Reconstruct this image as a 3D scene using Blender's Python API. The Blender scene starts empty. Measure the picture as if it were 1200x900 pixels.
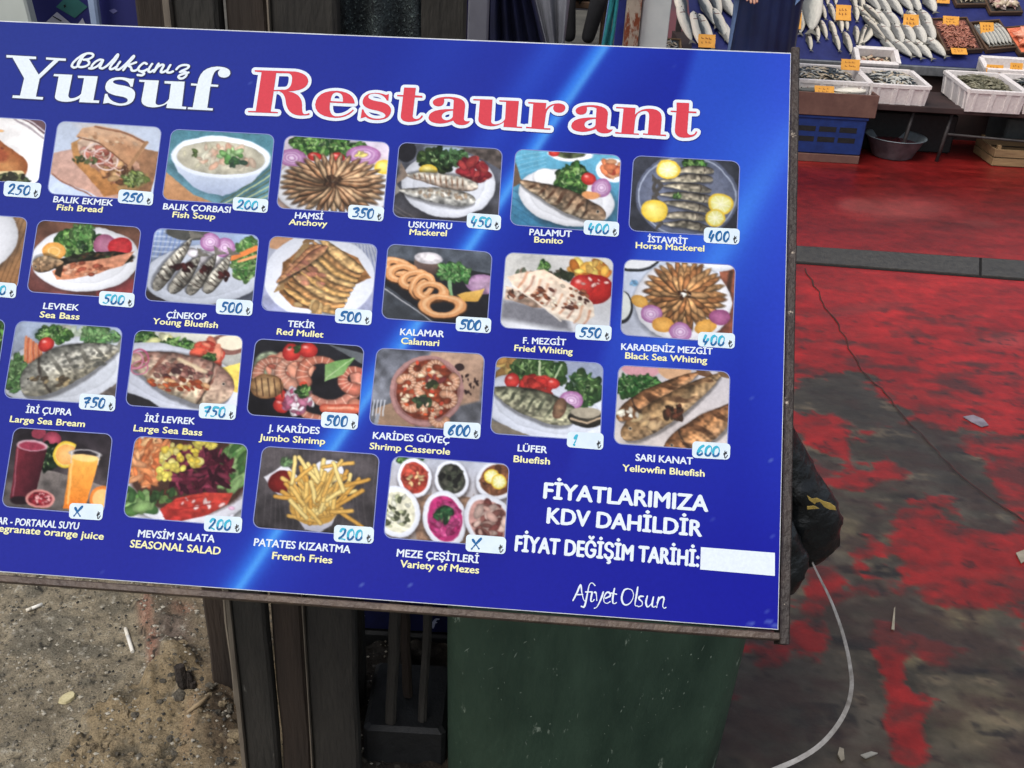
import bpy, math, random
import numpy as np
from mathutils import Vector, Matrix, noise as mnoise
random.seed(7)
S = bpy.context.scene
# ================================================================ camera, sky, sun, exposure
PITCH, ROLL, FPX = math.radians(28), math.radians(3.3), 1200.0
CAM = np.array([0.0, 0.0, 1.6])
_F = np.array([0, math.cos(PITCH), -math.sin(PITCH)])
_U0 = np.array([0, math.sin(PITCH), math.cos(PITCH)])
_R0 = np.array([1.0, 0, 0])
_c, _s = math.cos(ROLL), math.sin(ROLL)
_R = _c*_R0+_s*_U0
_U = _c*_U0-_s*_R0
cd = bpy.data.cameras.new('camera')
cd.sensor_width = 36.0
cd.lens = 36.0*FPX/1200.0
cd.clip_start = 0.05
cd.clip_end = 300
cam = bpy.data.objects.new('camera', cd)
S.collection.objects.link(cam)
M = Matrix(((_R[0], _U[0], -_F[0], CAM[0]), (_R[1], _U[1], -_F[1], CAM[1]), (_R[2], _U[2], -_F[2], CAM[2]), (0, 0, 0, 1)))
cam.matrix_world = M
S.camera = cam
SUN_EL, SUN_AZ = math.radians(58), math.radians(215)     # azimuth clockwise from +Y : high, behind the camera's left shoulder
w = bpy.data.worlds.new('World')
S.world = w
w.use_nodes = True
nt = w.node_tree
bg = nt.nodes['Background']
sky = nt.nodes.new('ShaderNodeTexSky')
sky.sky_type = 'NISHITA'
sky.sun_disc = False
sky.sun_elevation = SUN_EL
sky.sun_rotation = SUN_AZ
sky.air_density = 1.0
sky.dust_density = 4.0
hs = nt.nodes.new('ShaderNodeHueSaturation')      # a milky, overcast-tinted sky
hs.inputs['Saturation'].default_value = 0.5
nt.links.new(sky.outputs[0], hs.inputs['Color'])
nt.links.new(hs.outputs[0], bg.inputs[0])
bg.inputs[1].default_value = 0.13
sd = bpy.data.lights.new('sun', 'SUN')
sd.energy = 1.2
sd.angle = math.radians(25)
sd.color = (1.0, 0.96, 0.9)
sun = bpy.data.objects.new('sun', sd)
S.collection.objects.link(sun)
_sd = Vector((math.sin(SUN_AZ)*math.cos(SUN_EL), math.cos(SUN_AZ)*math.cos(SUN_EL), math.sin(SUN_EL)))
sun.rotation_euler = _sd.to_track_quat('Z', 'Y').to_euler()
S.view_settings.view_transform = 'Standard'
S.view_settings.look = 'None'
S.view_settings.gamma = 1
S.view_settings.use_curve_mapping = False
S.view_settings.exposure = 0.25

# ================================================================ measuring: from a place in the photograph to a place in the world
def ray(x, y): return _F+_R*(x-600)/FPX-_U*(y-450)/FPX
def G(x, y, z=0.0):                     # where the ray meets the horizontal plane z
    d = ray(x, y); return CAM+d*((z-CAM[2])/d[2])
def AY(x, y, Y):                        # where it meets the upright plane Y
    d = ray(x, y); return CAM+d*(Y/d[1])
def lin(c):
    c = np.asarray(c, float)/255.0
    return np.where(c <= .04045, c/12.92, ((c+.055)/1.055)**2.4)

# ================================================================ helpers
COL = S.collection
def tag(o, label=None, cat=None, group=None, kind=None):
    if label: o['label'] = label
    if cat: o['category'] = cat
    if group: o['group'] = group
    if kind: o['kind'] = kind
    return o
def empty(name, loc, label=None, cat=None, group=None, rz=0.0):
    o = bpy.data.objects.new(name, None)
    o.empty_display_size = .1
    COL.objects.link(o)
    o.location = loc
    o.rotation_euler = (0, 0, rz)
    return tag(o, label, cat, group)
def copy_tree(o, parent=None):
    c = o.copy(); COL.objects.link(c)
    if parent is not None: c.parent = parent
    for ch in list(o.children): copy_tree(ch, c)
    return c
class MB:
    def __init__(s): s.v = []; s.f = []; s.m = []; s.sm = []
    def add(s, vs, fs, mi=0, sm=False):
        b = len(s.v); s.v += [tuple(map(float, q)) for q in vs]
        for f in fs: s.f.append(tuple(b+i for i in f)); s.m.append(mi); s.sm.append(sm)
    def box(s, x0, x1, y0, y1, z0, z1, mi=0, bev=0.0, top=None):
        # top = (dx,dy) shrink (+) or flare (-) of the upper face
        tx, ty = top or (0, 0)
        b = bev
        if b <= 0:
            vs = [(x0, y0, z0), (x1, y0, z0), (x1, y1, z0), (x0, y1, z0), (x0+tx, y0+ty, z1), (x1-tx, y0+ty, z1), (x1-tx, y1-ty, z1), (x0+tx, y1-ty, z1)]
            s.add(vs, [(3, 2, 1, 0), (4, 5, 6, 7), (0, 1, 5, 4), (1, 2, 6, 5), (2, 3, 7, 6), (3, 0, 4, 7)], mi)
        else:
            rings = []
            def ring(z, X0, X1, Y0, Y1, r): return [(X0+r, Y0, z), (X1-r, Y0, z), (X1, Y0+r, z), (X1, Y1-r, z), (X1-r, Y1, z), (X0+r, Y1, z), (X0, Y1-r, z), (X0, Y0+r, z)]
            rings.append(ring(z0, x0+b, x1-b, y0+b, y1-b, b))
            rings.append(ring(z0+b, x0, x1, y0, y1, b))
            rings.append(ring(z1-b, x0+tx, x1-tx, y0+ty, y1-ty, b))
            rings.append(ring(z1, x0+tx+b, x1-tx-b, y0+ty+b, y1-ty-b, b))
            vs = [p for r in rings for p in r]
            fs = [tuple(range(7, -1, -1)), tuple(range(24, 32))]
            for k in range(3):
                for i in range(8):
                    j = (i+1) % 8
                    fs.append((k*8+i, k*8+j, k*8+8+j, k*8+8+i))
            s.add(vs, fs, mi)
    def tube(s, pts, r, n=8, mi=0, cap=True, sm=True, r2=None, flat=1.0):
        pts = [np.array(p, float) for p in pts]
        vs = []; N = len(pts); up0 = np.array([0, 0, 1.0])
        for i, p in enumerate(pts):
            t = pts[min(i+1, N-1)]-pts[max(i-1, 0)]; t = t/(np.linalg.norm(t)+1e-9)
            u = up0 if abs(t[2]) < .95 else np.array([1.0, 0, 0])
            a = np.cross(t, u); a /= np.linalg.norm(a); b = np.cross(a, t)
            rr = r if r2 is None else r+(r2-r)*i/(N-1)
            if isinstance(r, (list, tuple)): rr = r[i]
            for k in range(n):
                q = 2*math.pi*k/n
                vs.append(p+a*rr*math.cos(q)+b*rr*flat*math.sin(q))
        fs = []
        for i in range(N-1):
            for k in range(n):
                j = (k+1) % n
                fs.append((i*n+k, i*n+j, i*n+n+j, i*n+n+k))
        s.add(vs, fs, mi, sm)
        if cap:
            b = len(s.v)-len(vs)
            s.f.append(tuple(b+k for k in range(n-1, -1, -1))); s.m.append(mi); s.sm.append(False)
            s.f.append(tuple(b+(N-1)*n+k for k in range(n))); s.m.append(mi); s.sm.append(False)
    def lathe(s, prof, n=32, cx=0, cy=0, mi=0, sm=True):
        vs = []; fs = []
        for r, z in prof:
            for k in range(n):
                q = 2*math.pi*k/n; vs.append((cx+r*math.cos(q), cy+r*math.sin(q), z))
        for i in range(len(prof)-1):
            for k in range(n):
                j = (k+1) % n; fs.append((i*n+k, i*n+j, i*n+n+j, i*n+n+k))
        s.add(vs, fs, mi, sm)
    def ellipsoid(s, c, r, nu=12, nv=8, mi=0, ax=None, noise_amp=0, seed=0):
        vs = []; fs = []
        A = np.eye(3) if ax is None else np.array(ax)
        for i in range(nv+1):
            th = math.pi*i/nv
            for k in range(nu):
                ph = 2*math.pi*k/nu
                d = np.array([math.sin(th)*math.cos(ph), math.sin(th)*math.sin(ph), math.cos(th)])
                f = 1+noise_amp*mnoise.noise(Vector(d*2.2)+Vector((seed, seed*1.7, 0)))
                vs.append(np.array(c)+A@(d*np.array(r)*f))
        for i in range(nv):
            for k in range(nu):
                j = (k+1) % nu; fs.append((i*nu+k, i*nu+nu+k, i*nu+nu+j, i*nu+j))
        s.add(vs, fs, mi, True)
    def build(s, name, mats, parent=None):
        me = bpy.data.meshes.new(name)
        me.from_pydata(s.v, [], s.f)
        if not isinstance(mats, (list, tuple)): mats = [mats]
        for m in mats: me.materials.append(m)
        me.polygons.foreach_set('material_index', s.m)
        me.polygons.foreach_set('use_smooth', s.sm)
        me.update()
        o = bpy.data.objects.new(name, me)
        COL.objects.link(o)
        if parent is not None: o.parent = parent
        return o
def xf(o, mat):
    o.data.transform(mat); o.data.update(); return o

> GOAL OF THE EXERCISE
Pull out each line containing the word "scene" and copy it.

> EXERCISE SOLUTION
Reconstruct this image as a 3D scene using Blender's Python API. The Blender scene starts empty. Measure the picture as if it were 1200x900 pixels.
S = bpy.context.scene